Scene modeling code data:
↓

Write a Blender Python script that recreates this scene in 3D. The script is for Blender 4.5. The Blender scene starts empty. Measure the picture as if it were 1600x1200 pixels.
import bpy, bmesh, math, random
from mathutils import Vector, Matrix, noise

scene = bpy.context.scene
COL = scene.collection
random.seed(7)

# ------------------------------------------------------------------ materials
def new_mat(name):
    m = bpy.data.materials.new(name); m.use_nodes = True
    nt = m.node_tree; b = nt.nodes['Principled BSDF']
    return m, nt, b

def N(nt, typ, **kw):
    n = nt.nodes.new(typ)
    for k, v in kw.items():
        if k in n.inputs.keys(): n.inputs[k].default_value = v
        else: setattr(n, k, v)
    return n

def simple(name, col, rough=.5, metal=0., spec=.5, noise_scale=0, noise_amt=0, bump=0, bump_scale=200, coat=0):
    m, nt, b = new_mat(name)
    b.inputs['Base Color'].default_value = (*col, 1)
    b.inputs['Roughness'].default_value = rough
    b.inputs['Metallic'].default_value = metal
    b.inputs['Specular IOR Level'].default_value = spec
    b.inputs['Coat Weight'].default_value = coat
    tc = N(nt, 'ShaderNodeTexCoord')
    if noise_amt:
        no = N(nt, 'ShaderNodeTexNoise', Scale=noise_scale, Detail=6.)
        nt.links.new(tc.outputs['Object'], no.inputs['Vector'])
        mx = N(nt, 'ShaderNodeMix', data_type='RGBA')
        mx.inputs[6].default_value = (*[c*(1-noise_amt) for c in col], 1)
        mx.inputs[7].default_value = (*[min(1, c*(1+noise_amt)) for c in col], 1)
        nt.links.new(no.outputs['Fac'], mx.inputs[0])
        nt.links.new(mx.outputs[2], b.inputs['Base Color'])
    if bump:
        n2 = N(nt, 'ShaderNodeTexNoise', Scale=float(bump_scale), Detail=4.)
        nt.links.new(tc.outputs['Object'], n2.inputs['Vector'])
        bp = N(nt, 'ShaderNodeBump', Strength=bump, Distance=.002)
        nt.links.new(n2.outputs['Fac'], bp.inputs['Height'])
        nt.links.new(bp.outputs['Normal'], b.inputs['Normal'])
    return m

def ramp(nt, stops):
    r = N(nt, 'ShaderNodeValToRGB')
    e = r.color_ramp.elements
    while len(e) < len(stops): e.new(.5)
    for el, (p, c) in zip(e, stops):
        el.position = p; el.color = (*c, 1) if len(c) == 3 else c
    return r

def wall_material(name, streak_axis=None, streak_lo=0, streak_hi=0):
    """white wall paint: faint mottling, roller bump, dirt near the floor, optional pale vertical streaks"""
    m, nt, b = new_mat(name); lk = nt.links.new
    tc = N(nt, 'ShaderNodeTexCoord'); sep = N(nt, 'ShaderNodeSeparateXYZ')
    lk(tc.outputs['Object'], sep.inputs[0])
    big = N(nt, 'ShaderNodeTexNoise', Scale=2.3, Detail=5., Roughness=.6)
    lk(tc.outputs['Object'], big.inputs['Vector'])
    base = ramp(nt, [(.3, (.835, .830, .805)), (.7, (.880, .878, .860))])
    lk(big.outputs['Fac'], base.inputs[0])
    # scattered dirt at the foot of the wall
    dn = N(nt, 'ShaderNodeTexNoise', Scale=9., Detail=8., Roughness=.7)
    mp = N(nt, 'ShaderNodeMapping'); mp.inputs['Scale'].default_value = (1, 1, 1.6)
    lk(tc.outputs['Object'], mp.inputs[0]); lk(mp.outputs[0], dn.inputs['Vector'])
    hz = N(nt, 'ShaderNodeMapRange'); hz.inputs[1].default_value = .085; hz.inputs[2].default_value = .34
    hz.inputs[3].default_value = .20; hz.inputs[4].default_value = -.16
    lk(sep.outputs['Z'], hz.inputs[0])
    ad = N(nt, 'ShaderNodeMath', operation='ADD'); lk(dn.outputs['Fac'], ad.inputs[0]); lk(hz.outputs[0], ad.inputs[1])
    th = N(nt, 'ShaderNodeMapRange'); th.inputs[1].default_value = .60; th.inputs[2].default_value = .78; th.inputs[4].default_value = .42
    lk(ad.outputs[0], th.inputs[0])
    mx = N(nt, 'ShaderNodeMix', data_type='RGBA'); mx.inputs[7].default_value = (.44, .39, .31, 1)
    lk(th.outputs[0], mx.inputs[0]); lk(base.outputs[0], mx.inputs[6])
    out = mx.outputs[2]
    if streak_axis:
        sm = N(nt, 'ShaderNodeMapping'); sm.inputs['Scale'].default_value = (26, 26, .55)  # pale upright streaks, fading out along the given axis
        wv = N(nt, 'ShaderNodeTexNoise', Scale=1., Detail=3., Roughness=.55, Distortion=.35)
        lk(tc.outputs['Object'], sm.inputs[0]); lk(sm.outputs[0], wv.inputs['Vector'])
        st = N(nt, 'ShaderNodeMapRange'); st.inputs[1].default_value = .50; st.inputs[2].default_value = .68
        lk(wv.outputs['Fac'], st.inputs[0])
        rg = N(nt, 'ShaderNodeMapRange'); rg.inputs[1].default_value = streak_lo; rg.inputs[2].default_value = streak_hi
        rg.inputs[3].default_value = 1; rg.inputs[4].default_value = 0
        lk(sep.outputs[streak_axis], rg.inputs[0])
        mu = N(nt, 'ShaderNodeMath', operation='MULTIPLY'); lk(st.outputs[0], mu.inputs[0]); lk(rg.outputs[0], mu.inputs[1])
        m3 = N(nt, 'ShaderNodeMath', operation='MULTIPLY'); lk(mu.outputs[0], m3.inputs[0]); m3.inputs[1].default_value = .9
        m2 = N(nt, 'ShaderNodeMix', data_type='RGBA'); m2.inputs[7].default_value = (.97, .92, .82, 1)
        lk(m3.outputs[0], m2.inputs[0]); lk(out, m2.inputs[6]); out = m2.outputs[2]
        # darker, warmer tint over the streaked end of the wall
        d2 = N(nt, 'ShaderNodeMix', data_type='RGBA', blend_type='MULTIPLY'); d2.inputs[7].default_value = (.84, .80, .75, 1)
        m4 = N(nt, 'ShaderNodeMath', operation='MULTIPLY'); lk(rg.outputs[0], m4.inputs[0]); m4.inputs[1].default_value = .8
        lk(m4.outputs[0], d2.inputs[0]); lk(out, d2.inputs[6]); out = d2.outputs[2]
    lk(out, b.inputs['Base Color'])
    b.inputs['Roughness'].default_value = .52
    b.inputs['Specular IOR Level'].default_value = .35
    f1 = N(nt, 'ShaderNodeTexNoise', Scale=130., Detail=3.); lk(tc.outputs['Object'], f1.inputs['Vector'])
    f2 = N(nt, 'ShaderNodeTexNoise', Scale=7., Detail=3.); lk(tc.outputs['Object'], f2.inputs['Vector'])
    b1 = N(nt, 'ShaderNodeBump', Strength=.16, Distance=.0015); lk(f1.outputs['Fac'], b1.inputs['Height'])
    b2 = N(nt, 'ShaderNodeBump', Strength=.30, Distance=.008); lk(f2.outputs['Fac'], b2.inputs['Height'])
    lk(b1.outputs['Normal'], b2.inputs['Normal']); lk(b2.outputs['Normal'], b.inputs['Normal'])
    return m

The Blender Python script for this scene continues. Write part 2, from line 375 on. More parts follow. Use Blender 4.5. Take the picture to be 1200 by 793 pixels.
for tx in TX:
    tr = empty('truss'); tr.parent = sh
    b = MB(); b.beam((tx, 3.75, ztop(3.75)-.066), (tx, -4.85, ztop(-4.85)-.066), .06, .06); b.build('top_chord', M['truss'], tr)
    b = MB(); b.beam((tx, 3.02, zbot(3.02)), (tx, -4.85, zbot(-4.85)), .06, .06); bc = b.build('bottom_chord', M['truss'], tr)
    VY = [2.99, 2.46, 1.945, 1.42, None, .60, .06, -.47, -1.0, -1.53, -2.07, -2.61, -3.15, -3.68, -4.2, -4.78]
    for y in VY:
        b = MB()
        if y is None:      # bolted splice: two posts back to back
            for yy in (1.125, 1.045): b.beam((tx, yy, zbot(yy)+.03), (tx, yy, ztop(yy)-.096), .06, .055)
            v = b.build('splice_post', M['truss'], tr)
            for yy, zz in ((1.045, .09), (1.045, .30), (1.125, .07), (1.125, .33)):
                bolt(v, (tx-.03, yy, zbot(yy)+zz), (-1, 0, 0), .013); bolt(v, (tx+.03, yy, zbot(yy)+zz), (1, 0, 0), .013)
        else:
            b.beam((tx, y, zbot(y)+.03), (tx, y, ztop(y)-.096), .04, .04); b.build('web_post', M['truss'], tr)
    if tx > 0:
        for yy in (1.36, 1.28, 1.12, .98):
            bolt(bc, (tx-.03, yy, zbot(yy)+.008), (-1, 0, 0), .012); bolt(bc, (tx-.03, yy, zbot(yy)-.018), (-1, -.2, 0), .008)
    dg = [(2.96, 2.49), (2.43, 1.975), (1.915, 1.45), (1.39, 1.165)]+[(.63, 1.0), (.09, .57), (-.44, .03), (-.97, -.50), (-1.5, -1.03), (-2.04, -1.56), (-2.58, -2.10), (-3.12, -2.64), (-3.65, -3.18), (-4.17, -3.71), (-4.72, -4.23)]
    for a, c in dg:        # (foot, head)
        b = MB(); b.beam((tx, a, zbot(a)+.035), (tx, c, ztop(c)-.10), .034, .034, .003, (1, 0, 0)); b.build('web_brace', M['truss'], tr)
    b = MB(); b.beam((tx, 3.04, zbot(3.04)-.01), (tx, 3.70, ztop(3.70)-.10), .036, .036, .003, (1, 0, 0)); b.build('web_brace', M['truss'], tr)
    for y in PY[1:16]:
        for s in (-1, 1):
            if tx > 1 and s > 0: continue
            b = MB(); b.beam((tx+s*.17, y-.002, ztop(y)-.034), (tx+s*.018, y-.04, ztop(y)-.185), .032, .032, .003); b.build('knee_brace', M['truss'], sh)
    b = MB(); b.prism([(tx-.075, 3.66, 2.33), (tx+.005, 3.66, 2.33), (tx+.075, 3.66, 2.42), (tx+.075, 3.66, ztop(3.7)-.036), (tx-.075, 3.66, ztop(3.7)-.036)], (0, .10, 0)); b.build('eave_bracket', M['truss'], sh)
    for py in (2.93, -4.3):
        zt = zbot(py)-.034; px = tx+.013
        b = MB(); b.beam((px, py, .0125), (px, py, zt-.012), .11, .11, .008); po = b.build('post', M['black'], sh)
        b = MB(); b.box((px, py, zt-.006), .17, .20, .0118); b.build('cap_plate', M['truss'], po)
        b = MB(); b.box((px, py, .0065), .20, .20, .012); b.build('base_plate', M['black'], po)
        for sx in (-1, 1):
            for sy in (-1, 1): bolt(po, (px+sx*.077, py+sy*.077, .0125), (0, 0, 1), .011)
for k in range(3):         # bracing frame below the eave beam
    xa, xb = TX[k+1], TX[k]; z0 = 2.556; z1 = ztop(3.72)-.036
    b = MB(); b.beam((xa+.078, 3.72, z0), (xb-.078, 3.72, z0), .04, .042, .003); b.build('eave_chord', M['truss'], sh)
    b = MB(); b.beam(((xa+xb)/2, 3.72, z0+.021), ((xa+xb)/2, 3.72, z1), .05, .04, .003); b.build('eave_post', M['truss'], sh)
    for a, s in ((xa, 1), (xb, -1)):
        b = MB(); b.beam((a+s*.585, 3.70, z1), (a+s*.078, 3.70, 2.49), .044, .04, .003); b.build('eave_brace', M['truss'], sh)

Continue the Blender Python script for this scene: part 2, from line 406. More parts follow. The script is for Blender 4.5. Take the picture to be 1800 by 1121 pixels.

↑

DIRECTIONS FOR THIS TASK -> Review the material and copy each line in which the word "empty" appears.

COMPLETE ANSWER ->
Write a Blender Python script that recreates this scene in 3D. The script is for Blender 4.5. The Blender scene starts empty. Measure the picture as if it were 1600x1200 pixels.
    tr = empty('truss'); tr.parent = sh